Wednesday, August 08, 2012

What does it take?

"What do I need to learn to be able to play banjo like...?"

"I want to be as good as... What should I be practicing?"

The questions go on and on.  They're all about the same too.  I see them posted online.  I hear them from students.  Truthfully, they're fair questions.  I mean really, just how does one get to a level where others hear you play and stand in amazement?  What is it that sets apart our heroes?

I was talking to a young banjo player this past weekend and it came to me in a way that I could explain it - I think.

I just don't think it's a matter of acquiring knowledge.  Just simply knowing things isn't going to turn you into an artist.  I'd even go as far as saying that even being able to play scales, understanding modes, learning tons of tunes, getting the fingerboard under control, and more won't get you very far toward becoming a musician/artist of the caliber you're looking for.

I'm not saying that it'll hurt to know all of those things, but I've come to realize that those are not the main things that you'll need to know.

I also don't think it's just a matter of practicing the fundamentals, or even having a good understanding of even what those might be.

What is it then?  Good question.  While enough practice to get a solid grasp of how to actually "work" the instrument is incredibly important, there's still something else you'll need to get to the next level.

For me it's been the pursuit of creating things, and honing the craft of creativity.

I'm convinced that even moderate technical ability such as I have combined with the craft of creativity is key to attaining some high level of artistry.

Think of it like this.  Let's say I learn how to make a step stool in wood shop.  I could take those plans and build more, and each one would progressively get better.  I'd get quicker, and the step stools would look nicer.  Yet, they'd still just be normal step stools.  Getting beyond the norm would require a bit of creativity.  I'm sure those first "creative step stools" might not be so great, but the more I create the better I'll get.


TL;dr -- Practice creativity.  :)

Thursday, August 02, 2012

Did I Tell You About Ireland?

Back in February I got a phone call from an old friend that had a simple question.  "Can you go to Ireland in June?"  Well, I figured sure, why not?  Okay, so I can go.  Why am I going?  Chuck explained that the band he was playing with had a tour booked in Ireland, but their regular banjo player couldn't make it.

I was suitably impressed that I was asked to go.  I wasn't even sure I would be able to learn the material or get a feel for the band, but why not?

It was also a great opportunity to play with a bona fide the bluegrass legend: Curtis Blackwell.  I learned a lot.  It was also a great opportunity to re-explore the music I was listening to when I first began learning to play the banjo.  It was an experience I won't soon forget.  Curtis knows hundreds of songs that he can call at a moment's notice.  I was also blown away by the power of his rhythm playing.  It should go without saying that his vocals were no less than astonishing.

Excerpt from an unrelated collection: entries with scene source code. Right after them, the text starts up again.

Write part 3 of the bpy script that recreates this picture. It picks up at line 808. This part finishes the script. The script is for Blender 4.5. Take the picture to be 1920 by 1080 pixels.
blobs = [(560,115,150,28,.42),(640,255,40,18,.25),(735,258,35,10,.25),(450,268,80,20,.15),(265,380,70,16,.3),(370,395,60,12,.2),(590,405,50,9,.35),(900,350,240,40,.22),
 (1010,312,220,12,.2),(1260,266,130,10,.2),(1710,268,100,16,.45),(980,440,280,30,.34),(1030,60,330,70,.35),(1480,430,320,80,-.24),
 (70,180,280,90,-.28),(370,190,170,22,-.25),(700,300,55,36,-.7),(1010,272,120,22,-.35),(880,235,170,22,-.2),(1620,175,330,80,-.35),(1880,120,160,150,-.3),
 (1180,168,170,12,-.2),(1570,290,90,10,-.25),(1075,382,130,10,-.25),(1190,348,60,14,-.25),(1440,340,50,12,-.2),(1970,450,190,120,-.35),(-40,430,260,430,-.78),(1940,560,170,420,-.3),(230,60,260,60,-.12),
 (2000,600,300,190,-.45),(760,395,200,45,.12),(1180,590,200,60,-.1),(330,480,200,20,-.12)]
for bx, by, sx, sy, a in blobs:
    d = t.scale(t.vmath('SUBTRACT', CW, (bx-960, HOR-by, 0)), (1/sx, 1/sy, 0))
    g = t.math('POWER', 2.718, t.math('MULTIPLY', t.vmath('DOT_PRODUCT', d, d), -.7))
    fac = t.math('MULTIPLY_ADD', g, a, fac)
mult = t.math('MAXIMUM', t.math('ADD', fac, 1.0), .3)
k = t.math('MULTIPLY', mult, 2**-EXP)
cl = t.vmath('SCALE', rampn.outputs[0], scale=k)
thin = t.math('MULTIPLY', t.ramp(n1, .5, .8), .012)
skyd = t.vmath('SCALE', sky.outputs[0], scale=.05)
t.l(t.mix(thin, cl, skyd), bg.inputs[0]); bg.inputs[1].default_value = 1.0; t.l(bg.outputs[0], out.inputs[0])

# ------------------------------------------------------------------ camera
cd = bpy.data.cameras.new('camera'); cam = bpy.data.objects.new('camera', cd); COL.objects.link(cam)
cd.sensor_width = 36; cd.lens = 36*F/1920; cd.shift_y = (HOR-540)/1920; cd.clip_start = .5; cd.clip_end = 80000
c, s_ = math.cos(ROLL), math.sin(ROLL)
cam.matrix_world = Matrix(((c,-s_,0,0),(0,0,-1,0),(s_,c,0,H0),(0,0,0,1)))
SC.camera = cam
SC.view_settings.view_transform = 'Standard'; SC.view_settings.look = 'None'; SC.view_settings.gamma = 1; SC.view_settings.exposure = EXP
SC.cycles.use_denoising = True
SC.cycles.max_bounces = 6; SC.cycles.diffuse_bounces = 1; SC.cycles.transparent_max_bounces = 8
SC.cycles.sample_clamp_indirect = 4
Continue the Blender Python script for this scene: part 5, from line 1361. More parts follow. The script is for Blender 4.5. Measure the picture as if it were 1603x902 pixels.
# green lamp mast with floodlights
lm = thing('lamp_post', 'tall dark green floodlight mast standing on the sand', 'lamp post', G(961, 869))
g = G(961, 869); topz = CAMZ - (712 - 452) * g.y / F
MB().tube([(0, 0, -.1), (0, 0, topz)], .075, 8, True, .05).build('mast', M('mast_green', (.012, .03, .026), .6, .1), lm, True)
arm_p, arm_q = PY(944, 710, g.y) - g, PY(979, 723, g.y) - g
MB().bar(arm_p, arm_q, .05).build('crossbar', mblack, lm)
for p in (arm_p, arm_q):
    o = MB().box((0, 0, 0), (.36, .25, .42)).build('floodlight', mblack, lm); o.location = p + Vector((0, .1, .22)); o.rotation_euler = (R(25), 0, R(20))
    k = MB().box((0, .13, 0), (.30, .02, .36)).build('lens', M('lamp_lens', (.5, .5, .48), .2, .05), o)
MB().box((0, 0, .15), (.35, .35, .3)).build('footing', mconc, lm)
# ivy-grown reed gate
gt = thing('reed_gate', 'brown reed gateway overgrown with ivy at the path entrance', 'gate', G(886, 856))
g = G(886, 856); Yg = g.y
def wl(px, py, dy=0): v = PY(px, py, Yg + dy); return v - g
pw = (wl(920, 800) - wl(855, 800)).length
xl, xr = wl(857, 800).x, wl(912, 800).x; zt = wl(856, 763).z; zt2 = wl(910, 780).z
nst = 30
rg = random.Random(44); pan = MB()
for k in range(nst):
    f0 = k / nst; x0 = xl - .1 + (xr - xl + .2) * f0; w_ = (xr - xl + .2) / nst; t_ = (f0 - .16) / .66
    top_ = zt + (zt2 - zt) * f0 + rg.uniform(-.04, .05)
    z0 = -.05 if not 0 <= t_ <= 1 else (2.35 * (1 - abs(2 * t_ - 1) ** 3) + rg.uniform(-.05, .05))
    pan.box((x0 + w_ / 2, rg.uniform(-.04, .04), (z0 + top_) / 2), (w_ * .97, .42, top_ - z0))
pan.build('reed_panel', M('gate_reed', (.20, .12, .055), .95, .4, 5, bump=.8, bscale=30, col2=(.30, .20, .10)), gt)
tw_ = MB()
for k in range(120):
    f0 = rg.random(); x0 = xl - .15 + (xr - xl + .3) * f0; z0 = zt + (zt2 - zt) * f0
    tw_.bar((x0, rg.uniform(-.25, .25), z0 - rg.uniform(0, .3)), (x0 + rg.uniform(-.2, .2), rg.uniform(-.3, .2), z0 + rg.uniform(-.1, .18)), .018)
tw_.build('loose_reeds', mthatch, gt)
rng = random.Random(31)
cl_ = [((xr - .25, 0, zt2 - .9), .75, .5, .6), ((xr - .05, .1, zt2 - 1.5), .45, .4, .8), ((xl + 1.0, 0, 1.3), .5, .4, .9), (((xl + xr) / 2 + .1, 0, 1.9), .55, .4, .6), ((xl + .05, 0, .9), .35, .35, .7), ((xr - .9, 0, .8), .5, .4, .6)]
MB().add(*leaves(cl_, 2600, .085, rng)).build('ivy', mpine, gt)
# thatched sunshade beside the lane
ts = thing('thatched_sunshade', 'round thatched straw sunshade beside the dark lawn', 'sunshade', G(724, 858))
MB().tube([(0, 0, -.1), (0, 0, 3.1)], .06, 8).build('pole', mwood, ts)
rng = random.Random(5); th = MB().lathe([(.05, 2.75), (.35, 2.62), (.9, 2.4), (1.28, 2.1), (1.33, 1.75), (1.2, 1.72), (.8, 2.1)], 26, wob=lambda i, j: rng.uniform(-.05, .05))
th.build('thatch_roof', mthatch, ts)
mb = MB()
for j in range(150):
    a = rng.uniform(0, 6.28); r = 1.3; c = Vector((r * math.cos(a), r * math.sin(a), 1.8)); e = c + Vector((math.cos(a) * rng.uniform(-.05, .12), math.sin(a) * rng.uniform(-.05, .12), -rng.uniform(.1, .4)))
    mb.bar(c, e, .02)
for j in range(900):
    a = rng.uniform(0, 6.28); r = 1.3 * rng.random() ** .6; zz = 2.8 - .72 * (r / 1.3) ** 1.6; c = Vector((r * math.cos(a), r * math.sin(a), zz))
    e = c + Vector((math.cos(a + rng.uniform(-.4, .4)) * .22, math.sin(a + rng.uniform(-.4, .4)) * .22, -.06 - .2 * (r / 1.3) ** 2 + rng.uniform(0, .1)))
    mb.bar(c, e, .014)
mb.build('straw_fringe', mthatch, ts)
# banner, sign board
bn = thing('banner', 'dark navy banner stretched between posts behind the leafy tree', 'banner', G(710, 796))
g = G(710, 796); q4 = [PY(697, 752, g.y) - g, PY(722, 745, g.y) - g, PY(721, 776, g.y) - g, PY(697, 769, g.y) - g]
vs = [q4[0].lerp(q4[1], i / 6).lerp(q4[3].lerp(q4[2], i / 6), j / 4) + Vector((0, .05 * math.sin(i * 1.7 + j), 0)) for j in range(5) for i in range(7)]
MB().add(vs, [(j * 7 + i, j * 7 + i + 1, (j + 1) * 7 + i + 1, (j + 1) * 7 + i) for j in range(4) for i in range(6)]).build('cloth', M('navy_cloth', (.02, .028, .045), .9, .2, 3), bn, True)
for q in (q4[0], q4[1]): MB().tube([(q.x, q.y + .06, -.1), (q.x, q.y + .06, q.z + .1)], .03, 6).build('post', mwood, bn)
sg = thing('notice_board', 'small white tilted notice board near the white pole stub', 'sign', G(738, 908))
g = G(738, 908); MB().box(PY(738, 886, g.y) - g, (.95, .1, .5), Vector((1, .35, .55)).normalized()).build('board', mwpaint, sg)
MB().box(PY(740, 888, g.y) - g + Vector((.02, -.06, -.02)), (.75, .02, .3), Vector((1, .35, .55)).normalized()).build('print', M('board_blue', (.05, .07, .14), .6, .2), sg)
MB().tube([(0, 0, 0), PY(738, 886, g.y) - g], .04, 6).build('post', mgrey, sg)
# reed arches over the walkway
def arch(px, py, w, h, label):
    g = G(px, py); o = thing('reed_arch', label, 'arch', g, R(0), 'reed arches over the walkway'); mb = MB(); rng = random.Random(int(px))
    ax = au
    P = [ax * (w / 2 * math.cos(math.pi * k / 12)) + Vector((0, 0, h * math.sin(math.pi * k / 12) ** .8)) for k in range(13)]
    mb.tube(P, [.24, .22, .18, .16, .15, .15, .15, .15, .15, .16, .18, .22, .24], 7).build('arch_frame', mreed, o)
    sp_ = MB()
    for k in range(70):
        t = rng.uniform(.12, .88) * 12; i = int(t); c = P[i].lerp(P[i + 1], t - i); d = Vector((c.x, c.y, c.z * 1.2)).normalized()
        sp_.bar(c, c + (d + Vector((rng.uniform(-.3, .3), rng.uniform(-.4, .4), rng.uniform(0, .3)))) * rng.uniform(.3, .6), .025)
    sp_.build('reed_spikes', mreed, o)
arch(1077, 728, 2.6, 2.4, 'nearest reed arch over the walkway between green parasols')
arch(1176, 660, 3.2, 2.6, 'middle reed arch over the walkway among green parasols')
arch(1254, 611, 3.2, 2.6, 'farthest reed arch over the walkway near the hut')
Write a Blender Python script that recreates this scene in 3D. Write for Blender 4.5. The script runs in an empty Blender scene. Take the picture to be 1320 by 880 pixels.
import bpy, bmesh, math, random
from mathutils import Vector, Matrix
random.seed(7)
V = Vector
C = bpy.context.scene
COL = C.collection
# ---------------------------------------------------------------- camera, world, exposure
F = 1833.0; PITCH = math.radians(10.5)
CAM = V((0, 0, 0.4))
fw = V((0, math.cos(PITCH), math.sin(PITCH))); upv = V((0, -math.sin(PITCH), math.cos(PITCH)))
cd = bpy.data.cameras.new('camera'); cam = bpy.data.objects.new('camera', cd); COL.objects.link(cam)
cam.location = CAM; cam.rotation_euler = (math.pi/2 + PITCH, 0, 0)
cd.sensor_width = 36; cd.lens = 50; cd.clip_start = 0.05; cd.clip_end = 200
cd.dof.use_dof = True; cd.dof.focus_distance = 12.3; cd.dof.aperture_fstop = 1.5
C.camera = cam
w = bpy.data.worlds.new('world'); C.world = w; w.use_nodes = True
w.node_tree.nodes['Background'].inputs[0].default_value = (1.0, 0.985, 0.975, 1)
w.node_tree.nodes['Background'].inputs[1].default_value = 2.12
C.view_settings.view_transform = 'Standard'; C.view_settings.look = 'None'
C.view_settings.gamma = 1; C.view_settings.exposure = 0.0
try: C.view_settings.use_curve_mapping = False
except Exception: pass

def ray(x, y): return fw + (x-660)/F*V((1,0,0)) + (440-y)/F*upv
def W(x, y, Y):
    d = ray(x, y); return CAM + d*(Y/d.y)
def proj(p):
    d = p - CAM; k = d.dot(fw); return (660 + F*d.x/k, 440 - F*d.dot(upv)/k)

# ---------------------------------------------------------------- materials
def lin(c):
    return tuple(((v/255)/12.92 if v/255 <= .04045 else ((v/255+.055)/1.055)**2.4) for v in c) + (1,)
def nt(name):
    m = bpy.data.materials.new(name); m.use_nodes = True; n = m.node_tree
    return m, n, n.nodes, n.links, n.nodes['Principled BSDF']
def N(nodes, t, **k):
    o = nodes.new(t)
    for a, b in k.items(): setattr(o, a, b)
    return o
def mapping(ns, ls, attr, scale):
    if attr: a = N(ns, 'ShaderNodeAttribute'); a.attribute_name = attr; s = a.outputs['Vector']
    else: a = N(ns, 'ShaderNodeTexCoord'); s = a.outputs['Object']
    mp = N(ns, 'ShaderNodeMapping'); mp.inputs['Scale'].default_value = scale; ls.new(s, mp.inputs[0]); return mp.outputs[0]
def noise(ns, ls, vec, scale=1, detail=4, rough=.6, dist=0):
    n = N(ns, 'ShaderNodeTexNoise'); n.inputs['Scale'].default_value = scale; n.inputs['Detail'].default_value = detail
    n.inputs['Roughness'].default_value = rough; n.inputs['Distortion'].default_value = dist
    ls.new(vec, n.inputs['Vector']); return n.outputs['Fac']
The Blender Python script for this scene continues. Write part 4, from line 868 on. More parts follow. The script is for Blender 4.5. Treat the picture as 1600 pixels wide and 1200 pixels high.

So, how about the trip?  Okay, I'll get on with it.

We arrived in Ireland on June 12th.  It was chilly, and nothing at all like late Spring in Georgia.  We landed in Dublin and then made our way, via bus, to Belfast where we would play the first of twelve jobs.  We were greeted in Belfast by my friend Mark McCluney and then later by our agent Nigel Martyn.  Mark took us to supper then we went back to the hotel and rested up.

Our show in Belfast was exciting.  The crowd loved the music maybe as much as I loved playing it.  It was, of course, my first time to play in another country.

We did get to do a bit of sight seeing.  Since all of our shows were in the evening we usually had a bit of daytime that we could use to get out and see Ireland.  I tried to take a bunch of photos.

I hope to go back to Ireland again.

We saw Blackwater Castle, Inis Oirr, Mullaghmore, a lot of narrow roads, sheep, cattle, and more things that I could list without being a complete bore.  

I learned about Gaelic Football and Hurling.  I even purchased a Hurley & Sliotar and Gaelic Football for Samuel.  I couldn't think of anything more Irish that he would enjoy.  He looks so excited, no?  If you've not been exposed to Hurling or Gaelic Football you should look them up -- very exciting!

I enjoyed the sports, the scenery and the buildings.  Yet, with all of the beautiful country the most beautiful part of Ireland is the people.  I found everyone to be absolutely wonderful!  I made new friends, and that's why I want to go back.  There are people there I need to see again.